--- Requirement ---
Reproduce exactly the lines below, from the first through the one containing "1.683).build('badge', STEELB, dr)", and nothing more.

--- Supplied material ---
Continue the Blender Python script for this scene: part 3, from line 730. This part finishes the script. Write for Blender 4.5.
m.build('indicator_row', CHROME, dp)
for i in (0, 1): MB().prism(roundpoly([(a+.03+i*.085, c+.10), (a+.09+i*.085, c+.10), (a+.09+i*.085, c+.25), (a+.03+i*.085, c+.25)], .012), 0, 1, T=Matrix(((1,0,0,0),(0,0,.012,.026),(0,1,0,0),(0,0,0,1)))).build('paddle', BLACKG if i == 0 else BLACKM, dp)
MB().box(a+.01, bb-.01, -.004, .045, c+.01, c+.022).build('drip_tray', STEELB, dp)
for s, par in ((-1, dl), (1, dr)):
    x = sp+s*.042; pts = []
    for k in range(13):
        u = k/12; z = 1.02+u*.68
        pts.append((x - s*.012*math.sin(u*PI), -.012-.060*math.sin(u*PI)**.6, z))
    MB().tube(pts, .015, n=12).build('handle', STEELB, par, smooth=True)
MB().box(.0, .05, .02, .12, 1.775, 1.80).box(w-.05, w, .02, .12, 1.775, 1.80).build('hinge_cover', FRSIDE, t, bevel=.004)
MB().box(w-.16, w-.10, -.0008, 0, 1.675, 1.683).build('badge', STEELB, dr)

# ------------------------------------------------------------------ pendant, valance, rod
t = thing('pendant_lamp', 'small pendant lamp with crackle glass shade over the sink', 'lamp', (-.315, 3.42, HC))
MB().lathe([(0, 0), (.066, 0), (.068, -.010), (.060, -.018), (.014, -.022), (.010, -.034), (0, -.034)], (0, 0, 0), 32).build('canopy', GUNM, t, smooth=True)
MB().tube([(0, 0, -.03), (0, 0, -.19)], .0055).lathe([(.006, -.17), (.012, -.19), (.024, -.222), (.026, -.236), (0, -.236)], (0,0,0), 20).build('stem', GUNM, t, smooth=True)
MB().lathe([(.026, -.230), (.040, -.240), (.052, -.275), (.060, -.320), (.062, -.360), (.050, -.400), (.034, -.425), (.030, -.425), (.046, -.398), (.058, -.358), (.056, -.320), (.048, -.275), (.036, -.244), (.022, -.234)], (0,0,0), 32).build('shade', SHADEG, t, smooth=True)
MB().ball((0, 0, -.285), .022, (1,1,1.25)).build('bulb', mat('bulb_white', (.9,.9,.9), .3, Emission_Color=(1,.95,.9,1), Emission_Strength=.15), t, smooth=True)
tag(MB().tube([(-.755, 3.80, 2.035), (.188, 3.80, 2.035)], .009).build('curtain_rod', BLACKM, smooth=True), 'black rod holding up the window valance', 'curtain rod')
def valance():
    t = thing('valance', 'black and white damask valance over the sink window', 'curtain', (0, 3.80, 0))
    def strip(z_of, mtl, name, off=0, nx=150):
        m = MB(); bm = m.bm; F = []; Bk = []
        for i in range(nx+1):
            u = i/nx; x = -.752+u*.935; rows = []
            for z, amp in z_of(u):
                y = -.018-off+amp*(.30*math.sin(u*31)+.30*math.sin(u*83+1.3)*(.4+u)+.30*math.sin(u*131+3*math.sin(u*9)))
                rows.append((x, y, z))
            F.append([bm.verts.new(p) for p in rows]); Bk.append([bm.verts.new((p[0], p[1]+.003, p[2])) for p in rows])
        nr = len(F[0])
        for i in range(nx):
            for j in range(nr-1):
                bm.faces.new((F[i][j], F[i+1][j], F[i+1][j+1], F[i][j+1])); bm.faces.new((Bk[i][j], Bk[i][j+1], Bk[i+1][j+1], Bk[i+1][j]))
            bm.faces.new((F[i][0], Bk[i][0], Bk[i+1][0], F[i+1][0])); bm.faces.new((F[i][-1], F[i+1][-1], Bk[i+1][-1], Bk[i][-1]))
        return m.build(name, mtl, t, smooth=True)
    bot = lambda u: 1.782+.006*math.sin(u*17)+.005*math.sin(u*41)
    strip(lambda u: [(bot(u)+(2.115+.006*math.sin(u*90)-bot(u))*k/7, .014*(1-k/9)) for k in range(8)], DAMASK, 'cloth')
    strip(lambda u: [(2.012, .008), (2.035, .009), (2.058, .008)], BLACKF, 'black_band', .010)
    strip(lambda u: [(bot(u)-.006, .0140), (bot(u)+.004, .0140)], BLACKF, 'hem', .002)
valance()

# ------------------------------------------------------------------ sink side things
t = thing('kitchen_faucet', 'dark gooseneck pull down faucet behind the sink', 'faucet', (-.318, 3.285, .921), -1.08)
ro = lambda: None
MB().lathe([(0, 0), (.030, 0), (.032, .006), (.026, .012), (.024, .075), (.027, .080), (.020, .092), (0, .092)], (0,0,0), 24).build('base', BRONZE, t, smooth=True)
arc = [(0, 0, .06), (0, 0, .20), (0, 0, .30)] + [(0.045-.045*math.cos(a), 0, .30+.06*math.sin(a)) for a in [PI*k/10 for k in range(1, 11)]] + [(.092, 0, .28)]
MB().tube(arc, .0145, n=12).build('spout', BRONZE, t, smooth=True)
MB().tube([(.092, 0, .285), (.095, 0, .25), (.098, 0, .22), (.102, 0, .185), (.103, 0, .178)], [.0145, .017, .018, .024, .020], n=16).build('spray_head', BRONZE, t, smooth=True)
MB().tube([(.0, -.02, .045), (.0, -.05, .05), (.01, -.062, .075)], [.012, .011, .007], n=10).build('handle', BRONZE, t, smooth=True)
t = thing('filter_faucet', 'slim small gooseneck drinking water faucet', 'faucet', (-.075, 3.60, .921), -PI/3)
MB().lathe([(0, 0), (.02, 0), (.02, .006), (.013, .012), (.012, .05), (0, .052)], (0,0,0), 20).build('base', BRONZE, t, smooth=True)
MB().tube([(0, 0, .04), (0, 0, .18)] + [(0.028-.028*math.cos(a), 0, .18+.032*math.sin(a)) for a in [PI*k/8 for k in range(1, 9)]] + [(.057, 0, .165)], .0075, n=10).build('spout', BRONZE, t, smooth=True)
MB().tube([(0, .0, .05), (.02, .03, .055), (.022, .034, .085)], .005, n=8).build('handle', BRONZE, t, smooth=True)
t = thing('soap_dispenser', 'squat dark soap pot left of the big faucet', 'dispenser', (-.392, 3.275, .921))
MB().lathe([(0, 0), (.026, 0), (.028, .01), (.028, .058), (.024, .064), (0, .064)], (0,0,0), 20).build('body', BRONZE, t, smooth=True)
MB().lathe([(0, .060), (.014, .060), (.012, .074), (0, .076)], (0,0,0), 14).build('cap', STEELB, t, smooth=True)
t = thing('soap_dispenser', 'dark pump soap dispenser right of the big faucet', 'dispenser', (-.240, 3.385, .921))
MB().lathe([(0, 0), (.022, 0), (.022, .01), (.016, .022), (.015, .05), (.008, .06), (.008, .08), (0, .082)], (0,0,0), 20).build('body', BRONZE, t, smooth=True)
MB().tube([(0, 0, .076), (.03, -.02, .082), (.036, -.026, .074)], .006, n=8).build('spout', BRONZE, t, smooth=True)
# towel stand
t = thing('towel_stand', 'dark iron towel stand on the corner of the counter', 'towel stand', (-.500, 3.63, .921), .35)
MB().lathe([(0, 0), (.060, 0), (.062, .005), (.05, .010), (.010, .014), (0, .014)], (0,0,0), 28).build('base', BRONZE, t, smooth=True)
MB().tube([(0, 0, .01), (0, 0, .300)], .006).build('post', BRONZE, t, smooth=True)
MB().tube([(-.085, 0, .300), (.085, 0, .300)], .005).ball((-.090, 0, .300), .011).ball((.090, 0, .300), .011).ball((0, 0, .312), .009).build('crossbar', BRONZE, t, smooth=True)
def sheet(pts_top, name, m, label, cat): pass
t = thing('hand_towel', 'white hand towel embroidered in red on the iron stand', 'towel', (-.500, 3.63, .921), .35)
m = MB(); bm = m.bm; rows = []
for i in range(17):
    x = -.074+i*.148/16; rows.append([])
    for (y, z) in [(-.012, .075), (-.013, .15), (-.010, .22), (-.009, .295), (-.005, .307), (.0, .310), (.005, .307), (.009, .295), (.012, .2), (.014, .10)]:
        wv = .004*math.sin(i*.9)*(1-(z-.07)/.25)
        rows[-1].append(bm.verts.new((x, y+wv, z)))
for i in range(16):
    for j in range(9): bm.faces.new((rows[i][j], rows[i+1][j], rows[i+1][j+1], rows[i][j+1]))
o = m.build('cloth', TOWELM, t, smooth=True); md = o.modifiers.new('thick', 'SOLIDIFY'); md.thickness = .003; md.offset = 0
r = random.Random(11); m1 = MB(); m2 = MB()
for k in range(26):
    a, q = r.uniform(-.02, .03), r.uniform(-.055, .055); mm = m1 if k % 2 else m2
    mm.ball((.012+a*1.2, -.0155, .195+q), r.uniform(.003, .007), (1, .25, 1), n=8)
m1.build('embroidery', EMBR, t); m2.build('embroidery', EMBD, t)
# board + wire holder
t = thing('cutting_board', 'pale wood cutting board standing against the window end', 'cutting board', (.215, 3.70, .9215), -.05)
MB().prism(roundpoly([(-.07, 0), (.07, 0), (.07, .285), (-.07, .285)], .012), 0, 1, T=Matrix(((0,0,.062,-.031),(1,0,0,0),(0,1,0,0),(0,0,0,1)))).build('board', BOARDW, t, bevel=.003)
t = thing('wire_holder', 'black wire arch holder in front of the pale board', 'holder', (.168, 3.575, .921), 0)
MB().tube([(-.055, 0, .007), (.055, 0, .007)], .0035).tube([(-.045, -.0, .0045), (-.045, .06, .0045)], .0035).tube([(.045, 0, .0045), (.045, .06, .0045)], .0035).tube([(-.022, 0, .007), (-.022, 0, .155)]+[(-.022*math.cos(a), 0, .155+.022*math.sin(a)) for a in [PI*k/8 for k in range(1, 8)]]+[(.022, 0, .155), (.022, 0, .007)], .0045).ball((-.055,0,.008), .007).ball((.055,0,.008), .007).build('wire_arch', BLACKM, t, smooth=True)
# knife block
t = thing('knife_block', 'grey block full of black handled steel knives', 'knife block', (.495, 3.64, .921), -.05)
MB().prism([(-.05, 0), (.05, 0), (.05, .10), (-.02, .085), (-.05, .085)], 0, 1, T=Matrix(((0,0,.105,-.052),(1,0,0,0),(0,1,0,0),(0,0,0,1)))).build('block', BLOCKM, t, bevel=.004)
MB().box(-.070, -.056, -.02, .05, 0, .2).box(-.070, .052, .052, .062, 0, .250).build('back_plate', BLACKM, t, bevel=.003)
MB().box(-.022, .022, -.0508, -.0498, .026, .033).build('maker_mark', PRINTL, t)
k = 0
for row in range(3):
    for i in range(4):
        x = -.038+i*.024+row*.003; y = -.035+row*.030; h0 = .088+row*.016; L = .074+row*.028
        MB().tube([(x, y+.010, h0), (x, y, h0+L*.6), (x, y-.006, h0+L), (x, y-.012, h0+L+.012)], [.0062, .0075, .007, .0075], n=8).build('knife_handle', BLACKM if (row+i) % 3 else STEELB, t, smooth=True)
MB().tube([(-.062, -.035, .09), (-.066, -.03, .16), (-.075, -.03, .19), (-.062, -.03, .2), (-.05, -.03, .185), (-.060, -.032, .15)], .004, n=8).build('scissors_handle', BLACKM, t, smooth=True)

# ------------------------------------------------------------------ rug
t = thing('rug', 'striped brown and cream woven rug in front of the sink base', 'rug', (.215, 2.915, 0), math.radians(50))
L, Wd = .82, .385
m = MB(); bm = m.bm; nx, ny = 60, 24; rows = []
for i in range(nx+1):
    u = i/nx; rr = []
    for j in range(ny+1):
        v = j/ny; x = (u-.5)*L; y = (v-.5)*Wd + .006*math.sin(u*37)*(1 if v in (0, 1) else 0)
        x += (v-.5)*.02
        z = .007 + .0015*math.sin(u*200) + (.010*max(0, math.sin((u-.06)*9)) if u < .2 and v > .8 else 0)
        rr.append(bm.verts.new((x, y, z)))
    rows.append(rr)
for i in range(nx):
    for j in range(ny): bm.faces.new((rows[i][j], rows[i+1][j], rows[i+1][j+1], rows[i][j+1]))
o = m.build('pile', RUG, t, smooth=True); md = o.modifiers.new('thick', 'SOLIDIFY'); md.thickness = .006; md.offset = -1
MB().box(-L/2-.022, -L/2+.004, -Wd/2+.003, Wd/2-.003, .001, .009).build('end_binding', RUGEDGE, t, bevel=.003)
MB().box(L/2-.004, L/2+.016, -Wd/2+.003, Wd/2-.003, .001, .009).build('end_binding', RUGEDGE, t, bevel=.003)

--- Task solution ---
Continue the Blender Python script for this scene: part 3, from line 730. This part finishes the script. Write for Blender 4.5.
m.build('indicator_row', CHROME, dp)
for i in (0, 1): MB().prism(roundpoly([(a+.03+i*.085, c+.10), (a+.09+i*.085, c+.10), (a+.09+i*.085, c+.25), (a+.03+i*.085, c+.25)], .012), 0, 1, T=Matrix(((1,0,0,0),(0,0,.012,.026),(0,1,0,0),(0,0,0,1)))).build('paddle', BLACKG if i == 0 else BLACKM, dp)
MB().box(a+.01, bb-.01, -.004, .045, c+.01, c+.022).build('drip_tray', STEELB, dp)
for s, par in ((-1, dl), (1, dr)):
    x = sp+s*.042; pts = []
    for k in range(13):
        u = k/12; z = 1.02+u*.68
        pts.append((x - s*.012*math.sin(u*PI), -.012-.060*math.sin(u*PI)**.6, z))
    MB().tube(pts, .015, n=12).build('handle', STEELB, par, smooth=True)
MB().box(.0, .05, .02, .12, 1.775, 1.80).box(w-.05, w, .02, .12, 1.775, 1.80).build('hinge_cover', FRSIDE, t, bevel=.004)
MB().box(w-.16, w-.10, -.0008, 0, 1.675, 1.683).build('badge', STEELB, dr)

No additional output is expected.